A boy looks on at two shadowy figures on the other side of a spiky chasm in Limbo

Alice Bee: I was a bit stuck on 2011 for a while there, but then I spotted that's the year that Limbo came to PC, which makes me, Alice, the winner. Limbo was an insta-hit when it came out, a minimalist shadow-play of a platformer, a 2D sidescroller full of spiders and metaphor. Limbo is so striking that it's got that "once played, never forgotten" impact. And impact, by the way, is exactly what you feel when the little boy you play in Limbo falls too far and splatters on the ground. It's completely bloodless, but it still feels like his shins have been driven through his own kneecaps.
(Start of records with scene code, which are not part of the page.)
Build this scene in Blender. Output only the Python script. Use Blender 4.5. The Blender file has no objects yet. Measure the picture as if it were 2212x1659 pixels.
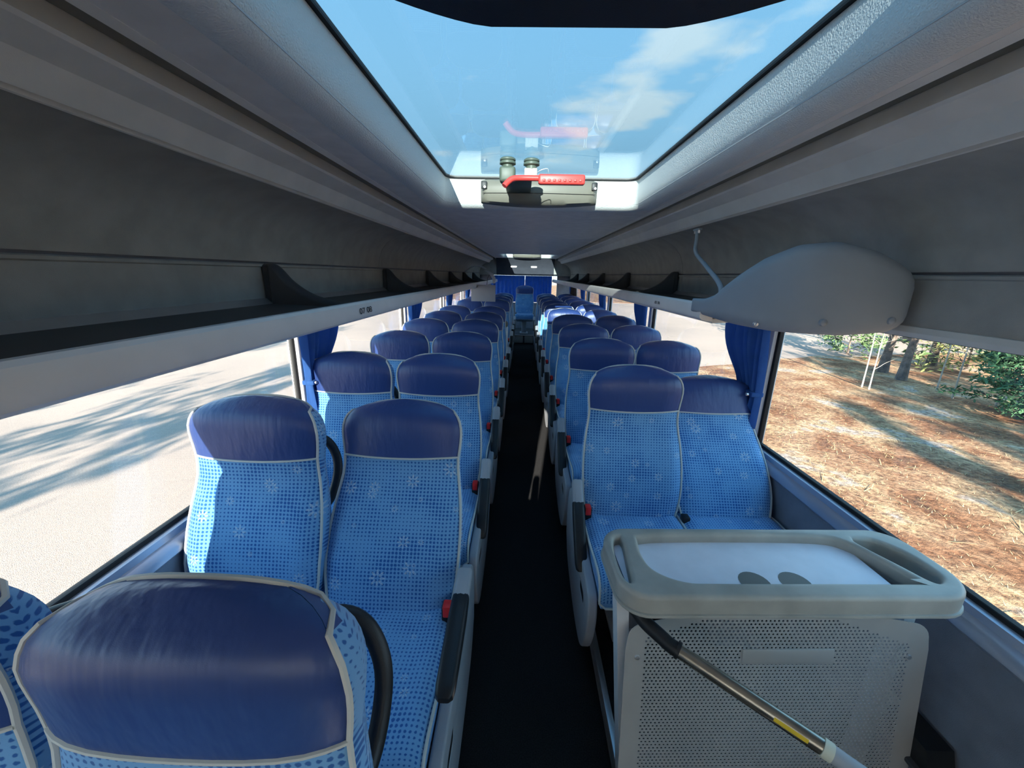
import bpy, bmesh, math, random
import numpy as np
from mathutils import Vector, Matrix
from mathutils.geometry import delaunay_2d_cdt

S = bpy.context.scene
COL = S.collection
R = math.radians

# ------------------------------------------------------------------ camera
CAM = Vector((0.0, 0.0, 1.62))
yaw, pit, rol = R(1.23), R(15.55), R(1.2)
fwd = Vector((-math.sin(yaw)*math.cos(pit), math.cos(yaw)*math.cos(pit), -math.sin(pit)))
rt0 = Vector((math.cos(yaw), math.sin(yaw), 0)); up0 = rt0.cross(fwd)
rt = rt0*math.cos(rol) + up0*math.sin(rol); up = up0*math.cos(rol) - rt0*math.sin(rol)
cd = bpy.data.cameras.new('camera'); cam = bpy.data.objects.new('camera', cd); COL.objects.link(cam)
cd.sensor_width = 36.0; cd.lens = 850.0/2212.0*36.0; cd.clip_start = 0.02; cd.clip_end = 600
m = Matrix((rt, up, -fwd)).transposed().to_4x4(); m.translation = CAM
cam.matrix_world = m
S.camera = cam

# ------------------------------------------------------------------ colour management
S.view_settings.view_transform = 'Standard'; S.view_settings.look = 'None'
S.view_settings.gamma = 1.0; S.view_settings.use_curve_mapping = False
S.view_settings.exposure = 1.5

# ------------------------------------------------------------------ world: blue sky with a few clouds
W = bpy.data.worlds.new('sky'); S.world = W; W.use_nodes = True
nt = W.node_tree; nt.nodes.clear()
def N(t, kind, **kw):
    n = t.nodes.new(kind)
    for k, v in kw.items():
        if k.startswith('i_'): n.inputs[int(k[2:])].default_value = v
        else: setattr(n, k, v)
    return n
wo = N(nt, 'ShaderNodeOutputWorld'); bg = N(nt, 'ShaderNodeBackground')
tc = N(nt, 'ShaderNodeTexCoord')
sep = N(nt, 'ShaderNodeSeparateXYZ'); nt.links.new(tc.outputs['Generated'], sep.inputs[0])
rmp = N(nt, 'ShaderNodeValToRGB'); nt.links.new(sep.outputs[2], rmp.inputs[0])
rmp.color_ramp.elements[0].position = 0.0; rmp.color_ramp.elements[0].color = (0.62, 0.78, 0.92, 1)
rmp.color_ramp.elements[1].position = 0.75; rmp.color_ramp.elements[1].color = (0.14, 0.38, 0.66, 1)
e = rmp.color_ramp.elements.new(0.25); e.color = (0.36, 0.64, 0.85, 1)
# cloud layer: the direction projected on a flat sheet
mx = N(nt, 'ShaderNodeMath', operation='MAXIMUM', i_1=0.06); nt.links.new(sep.outputs[2], mx.inputs[0])
cmb = N(nt, 'ShaderNodeCombineXYZ')
for i in (0, 1):
    dv = N(nt, 'ShaderNodeMath', operation='DIVIDE'); nt.links.new(sep.outputs[i], dv.inputs[0]); nt.links.new(mx.outputs[0], dv.inputs[1])
    nt.links.new(dv.outputs[0], cmb.inputs[i])
mp = N(nt, 'ShaderNodeMapping'); mp.inputs['Location'].default_value = (3.9, 0.4, 0.0); nt.links.new(cmb.outputs[0], mp.inputs[0])
cn = N(nt, 'ShaderNodeTexNoise'); cn.inputs['Scale'].default_value = 1.3; cn.inputs['Detail'].default_value = 7; cn.inputs['Roughness'].default_value = 0.52
nt.links.new(mp.outputs[0], cn.inputs['Vector'])
# one fair-weather cloud above the hatch among thinner ones
lum = N(nt, 'ShaderNodeVectorMath', operation='SUBTRACT'); nt.links.new(cmb.outputs[0], lum.inputs[0]); lum.inputs[1].default_value = (0.55, 2.5, 0)
lsc = N(nt, 'ShaderNodeVectorMath', operation='MULTIPLY'); nt.links.new(lum.outputs[0], lsc.inputs[0]); lsc.inputs[1].default_value = (1.55, 1.1, 0)
lln = N(nt, 'ShaderNodeVectorMath', operation='LENGTH'); nt.links.new(lsc.outputs[0], lln.inputs[0])
lmr = N(nt, 'ShaderNodeMapRange'); lmr.inputs[1].default_value = 0.0; lmr.inputs[2].default_value = 1.3; lmr.inputs[3].default_value = .23; lmr.inputs[4].default_value = -.07; nt.links.new(lln.outputs['Value'], lmr.inputs[0])
lad = N(nt, 'ShaderNodeMath', operation='ADD'); nt.links.new(cn.outputs['Fac'], lad.inputs[0]); nt.links.new(lmr.outputs[0], lad.inputs[1])
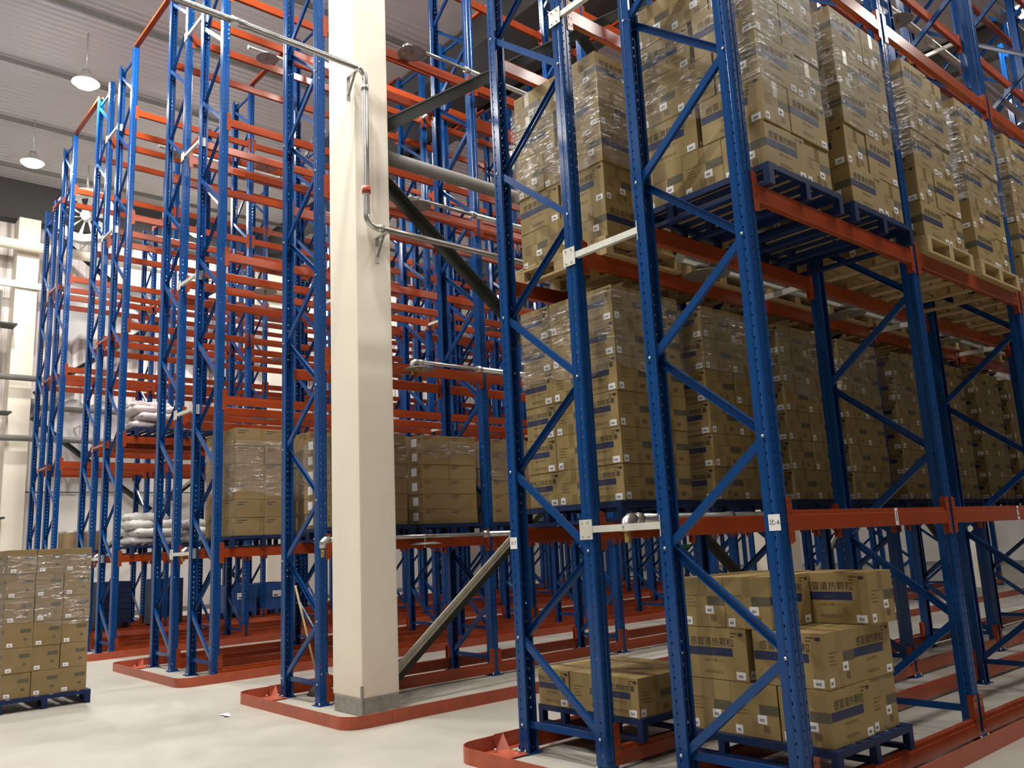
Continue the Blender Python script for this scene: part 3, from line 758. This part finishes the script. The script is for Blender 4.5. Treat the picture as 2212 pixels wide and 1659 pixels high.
# ------------------------------------------------------------------ sacks
def sack_mesh(L, Wd, h, k, seed):
    random.seed(seed); b = B(); i = b.mi(k); nx, ny = 12, 8; bm = b.bm; g = {}
    ph = [random.uniform(0, 6) for _ in range(4)]
    for s in (1, -1):
        for a in range(nx+1):
            for c in range(ny+1):
                u, v = a/nx*2-1, c/ny*2-1
                if s == -1 and (abs(u) == 1 or abs(v) == 1): g[(s, a, c)] = g[(1, a, c)]; continue
                e = ((1-abs(u)**5)*(1-abs(v)**4))**.45
                wr = .014*math.sin(u*9+ph[0]+v*3)+.01*math.sin(v*11+ph[1]+u*5)
                z = h/2+s*(h/2*e+(wr*e if s > 0 else 0))
                g[(s, a, c)] = bm.verts.new((u*L/2*(1-.06*v*v), v*Wd/2*(1-.08*u*u), z))
    for s in (1, -1):
        for a in range(nx):
            for c in range(ny):
                q = [g[(s, a, c)], g[(s, a+1, c)], g[(s, a+1, c+1)], g[(s, a, c+1)]]
                if s < 0: q = q[::-1]
                f = bm.faces.new(q); f.material_index = i; f.smooth = True
    return b
SK = {}
for k in ('sack', 'sackpink'):
    for j in range(3):
        b = sack_mesh(.86, .5, .17, k, 3+j)
        if k == 'sack' and j == 1: b.tube([(.3, -.235, .085), (.3, -.12, .178), (.3, .12, .178), (.3, .235, .085)], .012, 'black', 6)
        SK[(k, j)] = b.mesh('sack')
random.seed(11)
def sacks(k, xc, yc, z, layers, where, top_n=2):
    for l in range(layers):
        n = 2 if l < layers-1 else top_n
        for i in range(n):
            a = (l % 2 == 0)
            dx, dy = ((0, -.26+.52*i) if a else (-.27+.54*i, 0))
            rz = (0 if a else math.pi/2)+random.uniform(-.08, .08)
            o = link('sack', SK[(k, (l+i) % 3)], None, (xc+dx+random.uniform(-.02, .02), yc+dy+random.uniform(-.02, .02), z+l*.15), rz)
            tag(o, '%s sack, %s layer, %s, %s' % ('white woven' if k == 'sack' else 'film-wrapped pinkish', LAY[l], ('near', 'far')[i] if a else ('left', 'right')[i], where), 'sack', 'sacks on the far racks')
for n, yc in enumerate((.72, 1.85)):
    pallet('steel', -11.55, yc, S(1), 'dark blue pallet under the %s pile of white sacks, fourth row' % ORD[n])
    sacks('sack', -11.55, yc, S(1)+ZP, 4 if n == 0 else 3, '%s pile, lower shelf of fourth row' % ORD[n], 1 if n == 0 else 2)
    pallet('steel', -11.55, yc, S(2), 'dark blue pallet under the %s pile of pinkish sacks, fourth row' % ORD[n])
    sacks('sackpink', -11.55, yc, S(2)+ZP, 4 if n == 0 else 3, '%s pile, upper shelf of fourth row' % ORD[n], 1)
sacks('sackpink', -11.55, 3.1, S(2)+.003, 2, 'third pile, upper shelf of fourth row', 1)
# ------------------------------------------------------------------ fibre drums on the farthest row
def drum_mesh():
    b = B(); b.lathe([(0, 0), (.185, 0), (.19, .01), (.19, .4), (.195, .41), (.195, .45), (.18, .46), (0, .46)], (0, 0, 0), 'drum', 24)
    b.lathe([(.193, .4), (.199, .41), (.199, .435), (.193, .445)], (0, 0, 0), 'galv', 24); return b.mesh('fibre_drum')
DR = drum_mesh()
pallet('steel', -16.1, .62, S(1), 'dark blue pallet under the fibre drums of the farthest row')
for i, (dx, dy) in enumerate(((.3, -.25), (.3, .18), (-.15, -.22), (-.15, .25))):
    tag(link('fibre_drum', DR, None, (-16.1+dx, .62+dy, S(1)+ZP)), 'brown fibre drum on the farthest row, %s' % ('front right of four', 'rear right of four', 'front left of four', 'rear left of four')[i], 'drum', 'fibre drums above the floor stack')
# ------------------------------------------------------------------ blue crates on the floor level
def crate_mesh(h):
    b = B(); k = 'bin'
    for x in (-.5, .46): b.box(x, x+.04, -.4, .4, .14, h, k, .004)
    for y in (-.4, .36): b.box(-.459, .459, y, y+.04, .14, h, k, .004)
    b.box(-.5, .5, -.4, .4, .11, .139, k)
    for y in (-.4, -.05, .3):
        for x in (-.5, -.06, .38): b.box(x, x+.12, y, y+.1, 0, .109, k)
    for j in range(5): b.box(.501, .508, -.36+.16*j, -.34+.16*j, .2, h-.05, k)
    b.box(.509, .512, -.12, .12, h*.55, h*.75, 'paper'); b.box(.5125, .5135, -.08, .02, h*.58, h*.62, 'ink')
    return b.mesh('pallet_crate')
CRM = crate_mesh(.78)
for i, y in enumerate((4.35, 5.3)):
    o = link('pallet_crate', CRM, None, (-16.2, y, S(0))); tag(o, 'blue plastic pallet crate with white label, %s one of the far pair' % ('left', 'right')[i], 'crate', 'blue crates at floor level')
b = B(); b.box(-.45, .45, -.3, .3, .12, 1.05, 'palletblue', .01)
for j in range(7): b.box(.451, .457, -.29, .29, .2+.12*j, .23+.12*j, 'black')
for y in (-.3, 0, .24): b.box(-.45, .45, y, y+.06, 0, .119, 'black')
DS = b.mesh('folded_crate_stack')
for i, y in enumerate((1.4, 2.6)):
    o = link('folded_crate', DS, None, (-16.2, y, S(0))); tag(o, 'dark blue slatted crate standing low on the farthest row, %s one' % ('nearer', 'farther')[i], 'crate')
# ------------------------------------------------------------------ sprinkler pipes
def disc(b, c, r=.2):
    b.lathe([(0, .012), (r*.55, .02), (r*.95, 0), (r, -.006), (r*.97, -.008), (r*.5, .012), (.012, .004)], c, 'disc', 28)
    b.tube([(c[0], c[1], c[2]+.012), (c[0], c[1], c[2]+.07)], .013, 'pipe', 10)
    b.lathe([(.0, -.05), (.02, -.045), (.012, -.03), (.012, .0)], c, 'brass', 10)
def sprinkler_line(x, z, y0, y1, r, ds, lab, grp, elbow=True):
    b = B(); b.tube([(x, y0, z), (x, y1, z)], r, 'pipe', 14); o = b.obj('sprinkler_pipe'); tag(o, lab, 'pipe', grp)
    if elbow:
        b = B(); b.tube([(x, y0+.02, z), (x, y0-.02, z), (x, y0-.05, z-.02), (x, y0-.06, z-.06), (x, y0-.06, z-.09)], r*1.25, 'pipe', 12)
        b.tube([(x, y0+.05, z), (x, y0+.1, z)], r*1.3, 'pipe', 12); b.obj('elbow_fitting', o)
        b = B(); b.tube([(x, y0-.06, z-.09), (x, y0-.06, z-.17)], r*.65, 'brass', 10); b.obj('brass_cap', o)
    for y in ds:
        b = B(); b.tube([(x, y-.03, z), (x, y+.03, z)], r*1.25, 'pipe', 12); disc(b, (x, y, z-.09)); b.obj('shielded_sprinkler', o)
fl = {'A': (1.225, 'nearest'), 'C': (-7.7, 'third'), 'D': (-12.35, 'fourth'), 'E': (-16.95, 'farthest')}
for nm, (x, d) in fl.items():
    for l, z in enumerate((1.79, 3.98, 6.17, 8.45, 10.55)):
        if nm == 'E' and l > 1: continue
        ys = [1.26+W*j for j in range(5 if nm == 'A' else 3)]
        sprinkler_line(x, z, 0.04 if l == 0 else .9, YE-1, .05 if nm == 'A' and l else .036, ys, 'galvanised sprinkler pipe, %s, flue of the %s double row' % (LVN[l+1] if l < 4 else 'top level', d), 'in-rack sprinkler pipes', l == 0)
for l, z in enumerate((1.79, 3.96, 6.15, 8.35)):
    sprinkler_line(-3.17, z, .62 if l == 0 else 1.2, 2.2, .024, [1.26], 'thin galvanised sprinkler branch, %s, beside the cream column' % LVN[l+1], 'sprinkler branches beside the column', l > 0)
    b = B(); b.tube([(-3.17, 2.18, z), (-3.17, YE-1, z)], .036, 'pipe', 14); b.tube([(-3.17, 2.17, z), (-3.17, 2.25, z)], .046, 'pipe', 14)
    for j in (1, 2, 3): disc(b, (-3.17, 1.26+W*j, z-.09))
    tag(b.obj('sprinkler_main'), 'thicker galvanised sprinkler main, %s, behind the cream column' % LVN[l+1], 'pipe', 'sprinkler mains behind the column')
# elbow end seen left of the column
b = B(); b.tube([(-3.2, -.02, 1.79), (-3.2, -.06, 1.79), (-3.2, -.1, 1.76), (-3.2, -.1, 1.7)], .04, 'pipe', 12); b.tube([(-3.2, -.02, 1.79), (-3.2, .62, 1.79)], .03, 'pipe', 12)
o = b.obj('elbow_pipe'); tag(o, 'galvanised pipe elbow poking out left of the cream column', 'pipe')
b = B(); b.tube([(-3.2, -.1, 1.7), (-3.2, -.1, 1.6)], .022, 'brass', 10); b.obj('brass_cap', o)
# pipe dropping down the face of the cream column
x = -2.3
def arc(c, r, a0, a1, n=6):
    return [(x, c[0]+r*math.cos(math.radians(a0+(a1-a0)*j/n)), c[1]+r*math.sin(math.radians(a0+(a1-a0)*j/n))) for j in range(n+1)]
zt, zl, yp = 7.12, 5.22, -.02
b = B(); b.tube([(x, -6.5, zt), (x, yp-.1, zt)] + arc((yp-.1, zt-.1), .1, 90, 0) + [(x, yp, zl+.12)] + arc((yp+.12, zl+.12), .12, 180, 270) + [(x, YE-1, zl)], .036, 'pipe', 16)
o = b.obj('riser_pipe'); tag(o, 'galvanised pipe running in overhead, down the cream column and on along the row', 'pipe')
b = B()
for q in (((x, -1.62, zt), (x, -1.45, zt)),): b.tube(q, .045, 'pipe', 14); b.obj('pipe_coupling', o)
b = B(); b.tube([(x, yp, zt-.26), (x, yp, zt-.2)], .044, 'pipe', 14); b.obj('pipe_coupling', o)
b = B(); b.tube([(x, .12, zl), (x, .2, zl)], .044, 'pipe', 14); b.obj('pipe_coupling', o)
b = B(); b.tube([(x, yp, 5.6), (x, yp, 5.68)], .05, 'red', 14); b.box(x-.07, x+.07, yp-.015, yp+.015, 5.62, 5.66, 'red'); cc = b.obj('red_coupling', o)
for nm_, zz_, yy_ in (('upper', zt-.07, -.15), ('lower', zl-.06, .2)):
    b = B(); b.box(-2.45, x+.06, yy_-.02, yy_+.02, zz_-.01, zz_+.01, 'galv'); b.obox((-2.448, yy_, zz_-.3), (-2.448, yy_, zz_), .05, .012, 'galv', (0, 1, 0)); b.obox((-2.44, yy_, zz_-.22), (x, yy_, zz_-.01), .03, .008, 'galv', (0, 1, 0))
    b.obj('pipe_bracket', o)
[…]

The impact that each trial-and-error death has in Limbo is part of the point. It's horrible when you see the little fellow die, alone, in a dark wood. It's horrible watching the long, creeping legs of the giant spider. It's horrible when you eventually pull the legs off that spider. The sound design and the atmosphere are pretty exemplary, and there are multiple theories about what the game actually represents. Are you dead? Are you travelling through hell or purgatory to escape? Does it matter?

Here's my secret, though: once you get past the spider, I think the game becomes way less good. But it still deserves to be Time Capsuled, because it inspired a whole raft of platformers. You can see Limbo's long, spidery legs in the excellent Little Nightmares, for example, and even this year I played Silt, an underwater creep fest platformer (floater??) that is well Limbo. That's pretty significant reach, if you ask me.